YOUR TASK:
Retype the data below without altering anything.

● ● ● ● ●

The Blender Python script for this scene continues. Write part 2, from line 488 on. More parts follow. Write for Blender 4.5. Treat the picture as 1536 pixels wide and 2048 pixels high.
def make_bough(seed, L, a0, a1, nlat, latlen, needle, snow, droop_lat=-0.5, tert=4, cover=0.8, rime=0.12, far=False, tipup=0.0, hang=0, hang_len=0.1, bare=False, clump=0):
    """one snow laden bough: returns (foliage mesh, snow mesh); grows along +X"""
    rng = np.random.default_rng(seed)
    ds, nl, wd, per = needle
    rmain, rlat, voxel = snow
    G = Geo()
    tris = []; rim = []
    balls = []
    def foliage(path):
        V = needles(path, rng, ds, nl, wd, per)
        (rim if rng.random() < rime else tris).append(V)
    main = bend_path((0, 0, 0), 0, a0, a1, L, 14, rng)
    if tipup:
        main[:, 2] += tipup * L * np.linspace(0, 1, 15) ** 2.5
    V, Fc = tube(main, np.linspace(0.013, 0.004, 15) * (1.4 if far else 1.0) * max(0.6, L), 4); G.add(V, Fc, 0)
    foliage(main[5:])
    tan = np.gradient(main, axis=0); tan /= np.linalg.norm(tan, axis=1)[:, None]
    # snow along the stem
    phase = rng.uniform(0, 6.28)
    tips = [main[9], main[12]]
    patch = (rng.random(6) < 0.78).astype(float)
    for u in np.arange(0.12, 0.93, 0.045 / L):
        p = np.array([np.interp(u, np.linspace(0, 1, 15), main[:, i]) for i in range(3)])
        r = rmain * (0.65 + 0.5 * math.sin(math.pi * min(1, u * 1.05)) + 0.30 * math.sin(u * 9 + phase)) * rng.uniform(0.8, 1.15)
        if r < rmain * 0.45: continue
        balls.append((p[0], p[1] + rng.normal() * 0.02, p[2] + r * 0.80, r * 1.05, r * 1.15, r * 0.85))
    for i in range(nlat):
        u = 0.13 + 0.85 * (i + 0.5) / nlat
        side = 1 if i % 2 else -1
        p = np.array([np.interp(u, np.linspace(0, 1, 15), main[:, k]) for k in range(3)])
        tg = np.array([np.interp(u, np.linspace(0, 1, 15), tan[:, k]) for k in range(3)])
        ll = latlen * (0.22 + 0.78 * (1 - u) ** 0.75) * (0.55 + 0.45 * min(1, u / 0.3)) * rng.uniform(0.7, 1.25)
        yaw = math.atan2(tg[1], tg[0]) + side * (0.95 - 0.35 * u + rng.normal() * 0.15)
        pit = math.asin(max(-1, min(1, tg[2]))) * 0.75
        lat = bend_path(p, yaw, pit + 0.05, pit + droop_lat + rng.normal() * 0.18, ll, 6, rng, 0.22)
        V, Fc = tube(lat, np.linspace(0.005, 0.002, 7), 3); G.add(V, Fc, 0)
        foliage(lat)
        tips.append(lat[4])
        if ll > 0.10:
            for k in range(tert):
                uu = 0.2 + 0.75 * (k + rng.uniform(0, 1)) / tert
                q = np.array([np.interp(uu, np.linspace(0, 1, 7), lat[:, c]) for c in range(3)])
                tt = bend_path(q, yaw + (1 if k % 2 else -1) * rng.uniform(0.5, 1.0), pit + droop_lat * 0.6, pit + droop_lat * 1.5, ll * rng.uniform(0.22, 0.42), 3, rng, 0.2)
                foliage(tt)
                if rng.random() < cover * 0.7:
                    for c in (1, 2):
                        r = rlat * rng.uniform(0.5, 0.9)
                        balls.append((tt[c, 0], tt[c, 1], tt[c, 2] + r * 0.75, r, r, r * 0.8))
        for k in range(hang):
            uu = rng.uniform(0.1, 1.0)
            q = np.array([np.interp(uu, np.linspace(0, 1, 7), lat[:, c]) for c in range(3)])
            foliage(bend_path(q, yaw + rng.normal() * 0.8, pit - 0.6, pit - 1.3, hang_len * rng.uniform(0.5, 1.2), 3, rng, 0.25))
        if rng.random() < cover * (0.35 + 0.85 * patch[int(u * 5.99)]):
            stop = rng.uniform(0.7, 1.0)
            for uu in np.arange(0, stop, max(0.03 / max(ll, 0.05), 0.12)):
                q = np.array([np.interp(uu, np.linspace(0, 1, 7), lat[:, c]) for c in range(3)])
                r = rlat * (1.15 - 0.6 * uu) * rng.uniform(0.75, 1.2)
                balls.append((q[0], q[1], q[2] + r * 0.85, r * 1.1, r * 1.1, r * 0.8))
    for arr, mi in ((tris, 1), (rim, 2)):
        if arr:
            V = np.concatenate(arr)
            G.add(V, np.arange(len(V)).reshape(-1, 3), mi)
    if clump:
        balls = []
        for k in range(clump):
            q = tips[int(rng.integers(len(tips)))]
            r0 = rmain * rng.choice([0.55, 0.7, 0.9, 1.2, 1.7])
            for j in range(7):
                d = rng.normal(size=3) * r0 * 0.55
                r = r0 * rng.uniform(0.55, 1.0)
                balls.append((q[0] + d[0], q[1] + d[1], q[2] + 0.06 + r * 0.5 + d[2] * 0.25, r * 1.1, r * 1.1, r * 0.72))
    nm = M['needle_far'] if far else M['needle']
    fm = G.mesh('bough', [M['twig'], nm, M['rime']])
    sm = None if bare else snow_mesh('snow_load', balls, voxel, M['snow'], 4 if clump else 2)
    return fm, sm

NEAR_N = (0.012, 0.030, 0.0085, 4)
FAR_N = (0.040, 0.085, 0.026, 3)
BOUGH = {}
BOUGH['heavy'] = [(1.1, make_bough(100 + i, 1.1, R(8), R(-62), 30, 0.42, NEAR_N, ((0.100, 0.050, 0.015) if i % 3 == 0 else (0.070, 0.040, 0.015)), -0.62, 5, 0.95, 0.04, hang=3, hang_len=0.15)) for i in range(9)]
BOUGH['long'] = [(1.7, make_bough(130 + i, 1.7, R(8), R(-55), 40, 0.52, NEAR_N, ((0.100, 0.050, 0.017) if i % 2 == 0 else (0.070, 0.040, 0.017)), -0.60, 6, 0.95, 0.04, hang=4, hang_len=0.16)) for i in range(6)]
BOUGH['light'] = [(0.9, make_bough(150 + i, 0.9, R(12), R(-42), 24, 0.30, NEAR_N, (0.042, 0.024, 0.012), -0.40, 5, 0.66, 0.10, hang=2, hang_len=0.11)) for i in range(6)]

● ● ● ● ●

EXPECTED OUTPUT:
The Blender Python script for this scene continues. Write part 2, from line 488 on. More parts follow. Write for Blender 4.5. Treat the picture as 1536 pixels wide and 2048 pixels high.
def make_bough(seed, L, a0, a1, nlat, latlen, needle, snow, droop_lat=-0.5, tert=4, cover=0.8, rime=0.12, far=False, tipup=0.0, hang=0, hang_len=0.1, bare=False, clump=0):
    """one snow laden bough: returns (foliage mesh, snow mesh); grows along +X"""
    rng = np.random.default_rng(seed)
    ds, nl, wd, per = needle
    rmain, rlat, voxel = snow
    G = Geo()
    tris = []; rim = []
    balls = []
    def foliage(path):
        V = needles(path, rng, ds, nl, wd, per)
        (rim if rng.random() < rime else tris).append(V)
    main = bend_path((0, 0, 0), 0, a0, a1, L, 14, rng)
    if tipup:
        main[:, 2] += tipup * L * np.linspace(0, 1, 15) ** 2.5
    V, Fc = tube(main, np.linspace(0.013, 0.004, 15) * (1.4 if far else 1.0) * max(0.6, L), 4); G.add(V, Fc, 0)
    foliage(main[5:])
    tan = np.gradient(main, axis=0); tan /= np.linalg.norm(tan, axis=1)[:, None]
    # snow along the stem
    phase = rng.uniform(0, 6.28)
    tips = [main[9], main[12]]
    patch = (rng.random(6) < 0.78).astype(float)
    for u in np.arange(0.12, 0.93, 0.045 / L):
        p = np.array([np.interp(u, np.linspace(0, 1, 15), main[:, i]) for i in range(3)])
        r = rmain * (0.65 + 0.5 * math.sin(math.pi * min(1, u * 1.05)) + 0.30 * math.sin(u * 9 + phase)) * rng.uniform(0.8, 1.15)
        if r < rmain * 0.45: continue
        balls.append((p[0], p[1] + rng.normal() * 0.02, p[2] + r * 0.80, r * 1.05, r * 1.15, r * 0.85))
    for i in range(nlat):
        u = 0.13 + 0.85 * (i + 0.5) / nlat
        side = 1 if i % 2 else -1
        p = np.array([np.interp(u, np.linspace(0, 1, 15), main[:, k]) for k in range(3)])
        tg = np.array([np.interp(u, np.linspace(0, 1, 15), tan[:, k]) for k in range(3)])
        ll = latlen * (0.22 + 0.78 * (1 - u) ** 0.75) * (0.55 + 0.45 * min(1, u / 0.3)) * rng.uniform(0.7, 1.25)
        yaw = math.atan2(tg[1], tg[0]) + side * (0.95 - 0.35 * u + rng.normal() * 0.15)
        pit = math.asin(max(-1, min(1, tg[2]))) * 0.75
        lat = bend_path(p, yaw, pit + 0.05, pit + droop_lat + rng.normal() * 0.18, ll, 6, rng, 0.22)
        V, Fc = tube(lat, np.linspace(0.005, 0.002, 7), 3); G.add(V, Fc, 0)
        foliage(lat)
        tips.append(lat[4])
        if ll > 0.10:
            for k in range(tert):
                uu = 0.2 + 0.75 * (k + rng.uniform(0, 1)) / tert
                q = np.array([np.interp(uu, np.linspace(0, 1, 7), lat[:, c]) for c in range(3)])
                tt = bend_path(q, yaw + (1 if k % 2 else -1) * rng.uniform(0.5, 1.0), pit + droop_lat * 0.6, pit + droop_lat * 1.5, ll * rng.uniform(0.22, 0.42), 3, rng, 0.2)
                foliage(tt)
                if rng.random() < cover * 0.7:
                    for c in (1, 2):
                        r = rlat * rng.uniform(0.5, 0.9)
                        balls.append((tt[c, 0], tt[c, 1], tt[c, 2] + r * 0.75, r, r, r * 0.8))
        for k in range(hang):
            uu = rng.uniform(0.1, 1.0)
            q = np.array([np.interp(uu, np.linspace(0, 1, 7), lat[:, c]) for c in range(3)])
            foliage(bend_path(q, yaw + rng.normal() * 0.8, pit - 0.6, pit - 1.3, hang_len * rng.uniform(0.5, 1.2), 3, rng, 0.25))
        if rng.random() < cover * (0.35 + 0.85 * patch[int(u * 5.99)]):
            stop = rng.uniform(0.7, 1.0)
            for uu in np.arange(0, stop, max(0.03 / max(ll, 0.05), 0.12)):
                q = np.array([np.interp(uu, np.linspace(0, 1, 7), lat[:, c]) for c in range(3)])
                r = rlat * (1.15 - 0.6 * uu) * rng.uniform(0.75, 1.2)
                balls.append((q[0], q[1], q[2] + r * 0.85, r * 1.1, r * 1.1, r * 0.8))
    for arr, mi in ((tris, 1), (rim, 2)):
        if arr:
            V = np.concatenate(arr)
            G.add(V, np.arange(len(V)).reshape(-1, 3), mi)
    if clump:
        balls = []
        for k in range(clump):
            q = tips[int(rng.integers(len(tips)))]
            r0 = rmain * rng.choice([0.55, 0.7, 0.9, 1.2, 1.7])
            for j in range(7):
                d = rng.normal(size=3) * r0 * 0.55
                r = r0 * rng.uniform(0.55, 1.0)
                balls.append((q[0] + d[0], q[1] + d[1], q[2] + 0.06 + r * 0.5 + d[2] * 0.25, r * 1.1, r * 1.1, r * 0.72))
    nm = M['needle_far'] if far else M['needle']
    fm = G.mesh('bough', [M['twig'], nm, M['rime']])
    sm = None if bare else snow_mesh('snow_load', balls, voxel, M['snow'], 4 if clump else 2)
    return fm, sm

NEAR_N = (0.012, 0.030, 0.0085, 4)
FAR_N = (0.040, 0.085, 0.026, 3)
BOUGH = {}
BOUGH['heavy'] = [(1.1, make_bough(100 + i, 1.1, R(8), R(-62), 30, 0.42, NEAR_N, ((0.100, 0.050, 0.015) if i % 3 == 0 else (0.070, 0.040, 0.015)), -0.62, 5, 0.95, 0.04, hang=3, hang_len=0.15)) for i in range(9)]
BOUGH['long'] = [(1.7, make_bough(130 + i, 1.7, R(8), R(-55), 40, 0.52, NEAR_N, ((0.100, 0.050, 0.017) if i % 2 == 0 else (0.070, 0.040, 0.017)), -0.60, 6, 0.95, 0.04, hang=4, hang_len=0.16)) for i in range(6)]
BOUGH['light'] = [(0.9, make_bough(150 + i, 0.9, R(12), R(-42), 24, 0.30, NEAR_N, (0.042, 0.024, 0.012), -0.40, 5, 0.66, 0.10, hang=2, hang_len=0.11)) for i in range(6)]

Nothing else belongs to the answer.